**DATA SEGMENT:**
....
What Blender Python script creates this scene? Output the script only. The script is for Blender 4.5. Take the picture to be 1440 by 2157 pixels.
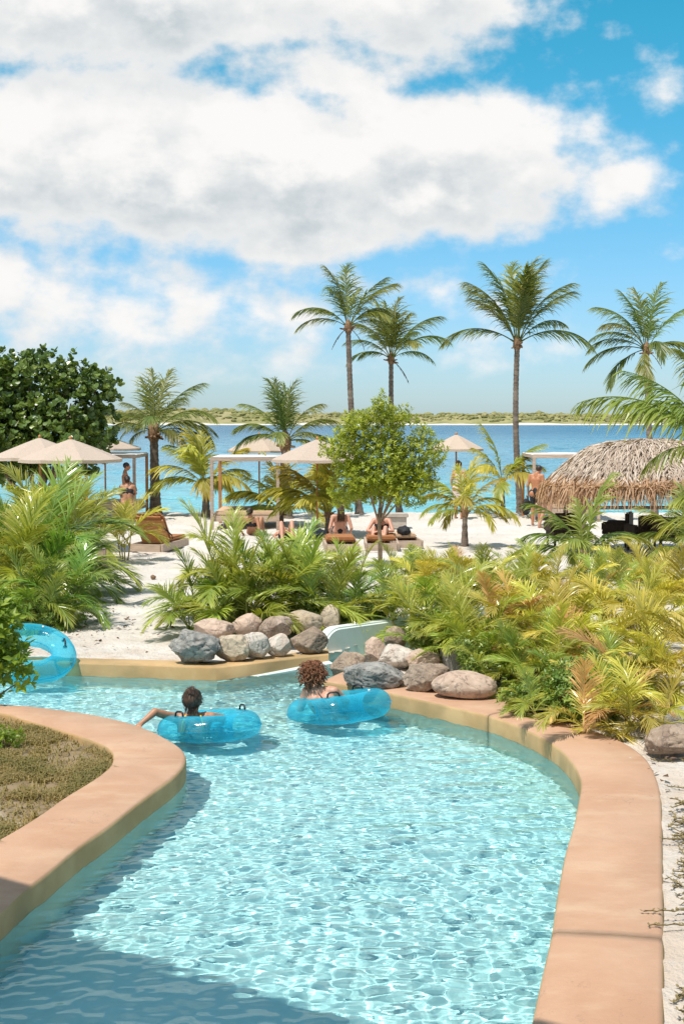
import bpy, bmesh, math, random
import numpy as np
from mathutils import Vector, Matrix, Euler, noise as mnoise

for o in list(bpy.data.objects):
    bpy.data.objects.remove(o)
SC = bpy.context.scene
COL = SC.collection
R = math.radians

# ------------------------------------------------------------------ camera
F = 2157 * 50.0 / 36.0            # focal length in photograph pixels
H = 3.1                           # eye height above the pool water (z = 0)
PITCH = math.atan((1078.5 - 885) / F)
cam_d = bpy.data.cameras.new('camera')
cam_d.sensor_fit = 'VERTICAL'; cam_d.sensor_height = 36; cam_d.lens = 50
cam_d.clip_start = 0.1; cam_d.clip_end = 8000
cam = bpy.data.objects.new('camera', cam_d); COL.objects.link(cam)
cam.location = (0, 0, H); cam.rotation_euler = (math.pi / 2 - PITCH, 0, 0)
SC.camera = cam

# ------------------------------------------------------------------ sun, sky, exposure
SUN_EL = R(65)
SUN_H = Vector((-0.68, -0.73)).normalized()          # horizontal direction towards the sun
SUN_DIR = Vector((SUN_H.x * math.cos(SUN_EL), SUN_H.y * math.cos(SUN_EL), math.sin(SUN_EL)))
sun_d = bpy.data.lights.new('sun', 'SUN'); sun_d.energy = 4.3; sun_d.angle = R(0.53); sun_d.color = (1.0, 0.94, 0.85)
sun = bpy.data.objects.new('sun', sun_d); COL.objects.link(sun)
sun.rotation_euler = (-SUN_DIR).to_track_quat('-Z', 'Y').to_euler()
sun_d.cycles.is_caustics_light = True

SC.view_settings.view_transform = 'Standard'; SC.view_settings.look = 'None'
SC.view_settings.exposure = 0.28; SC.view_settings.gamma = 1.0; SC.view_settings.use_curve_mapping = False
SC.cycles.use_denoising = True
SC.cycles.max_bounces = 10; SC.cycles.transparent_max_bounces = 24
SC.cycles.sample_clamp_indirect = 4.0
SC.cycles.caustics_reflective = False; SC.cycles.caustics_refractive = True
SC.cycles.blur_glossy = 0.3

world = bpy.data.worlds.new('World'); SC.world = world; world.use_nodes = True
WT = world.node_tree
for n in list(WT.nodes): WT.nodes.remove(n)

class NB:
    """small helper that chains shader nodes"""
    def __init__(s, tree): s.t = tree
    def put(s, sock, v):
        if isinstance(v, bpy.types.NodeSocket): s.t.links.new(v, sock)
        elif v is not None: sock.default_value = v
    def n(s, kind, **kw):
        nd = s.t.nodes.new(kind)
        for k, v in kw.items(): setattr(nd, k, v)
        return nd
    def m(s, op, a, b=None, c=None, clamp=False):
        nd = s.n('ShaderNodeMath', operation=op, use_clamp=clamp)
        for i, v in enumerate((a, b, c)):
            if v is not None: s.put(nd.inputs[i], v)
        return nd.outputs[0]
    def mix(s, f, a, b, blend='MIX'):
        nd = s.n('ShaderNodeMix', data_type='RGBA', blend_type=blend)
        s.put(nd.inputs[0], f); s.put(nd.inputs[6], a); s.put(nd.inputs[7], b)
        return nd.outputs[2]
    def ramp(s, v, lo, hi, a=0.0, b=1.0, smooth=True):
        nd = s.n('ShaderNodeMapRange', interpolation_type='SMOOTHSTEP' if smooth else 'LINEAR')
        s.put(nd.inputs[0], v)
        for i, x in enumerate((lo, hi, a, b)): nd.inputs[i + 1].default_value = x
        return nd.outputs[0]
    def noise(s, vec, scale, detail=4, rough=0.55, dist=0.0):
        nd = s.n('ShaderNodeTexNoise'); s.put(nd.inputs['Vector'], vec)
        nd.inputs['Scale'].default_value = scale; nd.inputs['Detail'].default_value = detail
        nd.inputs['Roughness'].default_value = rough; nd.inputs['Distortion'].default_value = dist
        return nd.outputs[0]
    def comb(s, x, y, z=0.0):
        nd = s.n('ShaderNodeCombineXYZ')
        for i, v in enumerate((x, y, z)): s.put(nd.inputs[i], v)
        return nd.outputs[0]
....
**EXERCISE:** Your task is to return the lines above, from the first one up to and including the line containing "R = math.radians", minus any pictures.

**IN RESPONSE:**
What Blender Python script creates this scene? Output the script only. The script is for Blender 4.5. Take the picture to be 1440 by 2157 pixels.
import bpy, bmesh, math, random
import numpy as np
from mathutils import Vector, Matrix, Euler, noise as mnoise

for o in list(bpy.data.objects):
    bpy.data.objects.remove(o)
SC = bpy.context.scene
COL = SC.collection
R = math.radians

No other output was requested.